--- begin ---
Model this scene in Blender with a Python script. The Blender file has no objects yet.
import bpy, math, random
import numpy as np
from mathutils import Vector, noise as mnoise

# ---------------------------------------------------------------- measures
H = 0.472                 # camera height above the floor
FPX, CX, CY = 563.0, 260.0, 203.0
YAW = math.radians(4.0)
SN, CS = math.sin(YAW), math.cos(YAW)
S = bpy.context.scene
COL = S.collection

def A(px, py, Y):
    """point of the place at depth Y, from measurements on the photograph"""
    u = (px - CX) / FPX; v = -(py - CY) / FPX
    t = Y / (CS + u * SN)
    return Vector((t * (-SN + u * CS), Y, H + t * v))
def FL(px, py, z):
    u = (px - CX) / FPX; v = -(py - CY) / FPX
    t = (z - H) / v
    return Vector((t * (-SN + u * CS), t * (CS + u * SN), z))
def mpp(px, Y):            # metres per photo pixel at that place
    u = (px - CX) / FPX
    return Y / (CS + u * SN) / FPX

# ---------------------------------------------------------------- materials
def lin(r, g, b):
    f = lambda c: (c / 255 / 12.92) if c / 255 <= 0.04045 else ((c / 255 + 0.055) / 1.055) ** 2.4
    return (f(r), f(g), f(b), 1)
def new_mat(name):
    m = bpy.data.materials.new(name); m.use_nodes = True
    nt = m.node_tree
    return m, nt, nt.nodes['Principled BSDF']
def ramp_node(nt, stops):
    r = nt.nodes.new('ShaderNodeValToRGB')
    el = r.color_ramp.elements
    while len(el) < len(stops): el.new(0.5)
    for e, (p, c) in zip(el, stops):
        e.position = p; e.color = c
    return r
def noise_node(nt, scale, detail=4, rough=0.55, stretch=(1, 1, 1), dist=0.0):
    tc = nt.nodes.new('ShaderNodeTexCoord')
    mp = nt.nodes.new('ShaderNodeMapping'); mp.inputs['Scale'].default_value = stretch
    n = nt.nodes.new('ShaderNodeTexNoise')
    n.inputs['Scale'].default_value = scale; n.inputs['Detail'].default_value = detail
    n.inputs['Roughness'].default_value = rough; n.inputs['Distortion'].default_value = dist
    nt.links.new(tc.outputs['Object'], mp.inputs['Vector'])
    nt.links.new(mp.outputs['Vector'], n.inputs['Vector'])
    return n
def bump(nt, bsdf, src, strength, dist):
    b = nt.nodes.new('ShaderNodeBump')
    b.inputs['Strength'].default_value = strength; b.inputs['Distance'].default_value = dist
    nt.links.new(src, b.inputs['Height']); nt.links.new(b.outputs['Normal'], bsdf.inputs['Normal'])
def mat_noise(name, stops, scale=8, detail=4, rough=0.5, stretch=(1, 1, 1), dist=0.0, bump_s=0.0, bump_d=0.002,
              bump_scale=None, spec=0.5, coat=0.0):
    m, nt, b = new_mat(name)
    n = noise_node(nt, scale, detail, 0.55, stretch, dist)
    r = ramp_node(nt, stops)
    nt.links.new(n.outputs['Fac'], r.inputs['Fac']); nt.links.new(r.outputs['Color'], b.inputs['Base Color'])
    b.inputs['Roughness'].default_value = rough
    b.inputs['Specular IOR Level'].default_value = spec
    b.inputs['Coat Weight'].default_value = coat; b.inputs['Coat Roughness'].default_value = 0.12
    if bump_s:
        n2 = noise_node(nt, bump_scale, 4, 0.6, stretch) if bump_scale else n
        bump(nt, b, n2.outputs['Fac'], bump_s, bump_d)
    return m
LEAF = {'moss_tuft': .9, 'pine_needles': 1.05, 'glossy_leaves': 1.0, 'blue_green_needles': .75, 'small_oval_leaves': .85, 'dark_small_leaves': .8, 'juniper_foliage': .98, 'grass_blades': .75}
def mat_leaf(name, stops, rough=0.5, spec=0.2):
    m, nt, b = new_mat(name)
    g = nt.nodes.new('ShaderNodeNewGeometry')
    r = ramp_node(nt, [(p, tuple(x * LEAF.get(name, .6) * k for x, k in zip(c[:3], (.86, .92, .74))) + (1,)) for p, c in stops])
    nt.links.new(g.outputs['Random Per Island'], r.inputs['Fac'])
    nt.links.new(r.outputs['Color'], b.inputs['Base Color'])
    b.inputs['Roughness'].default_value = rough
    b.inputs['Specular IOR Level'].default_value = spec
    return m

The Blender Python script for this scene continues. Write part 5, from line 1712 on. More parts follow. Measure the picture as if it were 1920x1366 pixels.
--- end ---
Go through the listing above and restate it word for word.

-- Answer to this task --
Model this scene in Blender with a Python script. The Blender file has no objects yet.
import bpy, math, random
import numpy as np
from mathutils import Vector, noise as mnoise

# ---------------------------------------------------------------- measures
H = 0.472                 # camera height above the floor
FPX, CX, CY = 563.0, 260.0, 203.0
YAW = math.radians(4.0)
SN, CS = math.sin(YAW), math.cos(YAW)
S = bpy.context.scene
COL = S.collection

def A(px, py, Y):
    """point of the place at depth Y, from measurements on the photograph"""
    u = (px - CX) / FPX; v = -(py - CY) / FPX
    t = Y / (CS + u * SN)
    return Vector((t * (-SN + u * CS), Y, H + t * v))
def FL(px, py, z):
    u = (px - CX) / FPX; v = -(py - CY) / FPX
    t = (z - H) / v
    return Vector((t * (-SN + u * CS), t * (CS + u * SN), z))
def mpp(px, Y):            # metres per photo pixel at that place
    u = (px - CX) / FPX
    return Y / (CS + u * SN) / FPX

# ---------------------------------------------------------------- materials
def lin(r, g, b):
    f = lambda c: (c / 255 / 12.92) if c / 255 <= 0.04045 else ((c / 255 + 0.055) / 1.055) ** 2.4
    return (f(r), f(g), f(b), 1)
def new_mat(name):
    m = bpy.data.materials.new(name); m.use_nodes = True
    nt = m.node_tree
    return m, nt, nt.nodes['Principled BSDF']
def ramp_node(nt, stops):
    r = nt.nodes.new('ShaderNodeValToRGB')
    el = r.color_ramp.elements
    while len(el) < len(stops): el.new(0.5)
    for e, (p, c) in zip(el, stops):
        e.position = p; e.color = c
    return r
def noise_node(nt, scale, detail=4, rough=0.55, stretch=(1, 1, 1), dist=0.0):
    tc = nt.nodes.new('ShaderNodeTexCoord')
    mp = nt.nodes.new('ShaderNodeMapping'); mp.inputs['Scale'].default_value = stretch
    n = nt.nodes.new('ShaderNodeTexNoise')
    n.inputs['Scale'].default_value = scale; n.inputs['Detail'].default_value = detail
    n.inputs['Roughness'].default_value = rough; n.inputs['Distortion'].default_value = dist
    nt.links.new(tc.outputs['Object'], mp.inputs['Vector'])
    nt.links.new(mp.outputs['Vector'], n.inputs['Vector'])
    return n
def bump(nt, bsdf, src, strength, dist):
    b = nt.nodes.new('ShaderNodeBump')
    b.inputs['Strength'].default_value = strength; b.inputs['Distance'].default_value = dist
    nt.links.new(src, b.inputs['Height']); nt.links.new(b.outputs['Normal'], bsdf.inputs['Normal'])
def mat_noise(name, stops, scale=8, detail=4, rough=0.5, stretch=(1, 1, 1), dist=0.0, bump_s=0.0, bump_d=0.002,
              bump_scale=None, spec=0.5, coat=0.0):
    m, nt, b = new_mat(name)
    n = noise_node(nt, scale, detail, 0.55, stretch, dist)
    r = ramp_node(nt, stops)
    nt.links.new(n.outputs['Fac'], r.inputs['Fac']); nt.links.new(r.outputs['Color'], b.inputs['Base Color'])
    b.inputs['Roughness'].default_value = rough
    b.inputs['Specular IOR Level'].default_value = spec
    b.inputs['Coat Weight'].default_value = coat; b.inputs['Coat Roughness'].default_value = 0.12
    if bump_s:
        n2 = noise_node(nt, bump_scale, 4, 0.6, stretch) if bump_scale else n
        bump(nt, b, n2.outputs['Fac'], bump_s, bump_d)
    return m
LEAF = {'moss_tuft': .9, 'pine_needles': 1.05, 'glossy_leaves': 1.0, 'blue_green_needles': .75, 'small_oval_leaves': .85, 'dark_small_leaves': .8, 'juniper_foliage': .98, 'grass_blades': .75}
def mat_leaf(name, stops, rough=0.5, spec=0.2):
    m, nt, b = new_mat(name)
    g = nt.nodes.new('ShaderNodeNewGeometry')
    r = ramp_node(nt, [(p, tuple(x * LEAF.get(name, .6) * k for x, k in zip(c[:3], (.86, .92, .74))) + (1,)) for p, c in stops])
    nt.links.new(g.outputs['Random Per Island'], r.inputs['Fac'])
    nt.links.new(r.outputs['Color'], b.inputs['Base Color'])
    b.inputs['Roughness'].default_value = rough
    b.inputs['Specular IOR Level'].default_value = spec
    return m

The Blender Python script for this scene continues. Write part 5, from line 1712 on. More parts follow. Measure the picture as if it were 1920x1366 pixels.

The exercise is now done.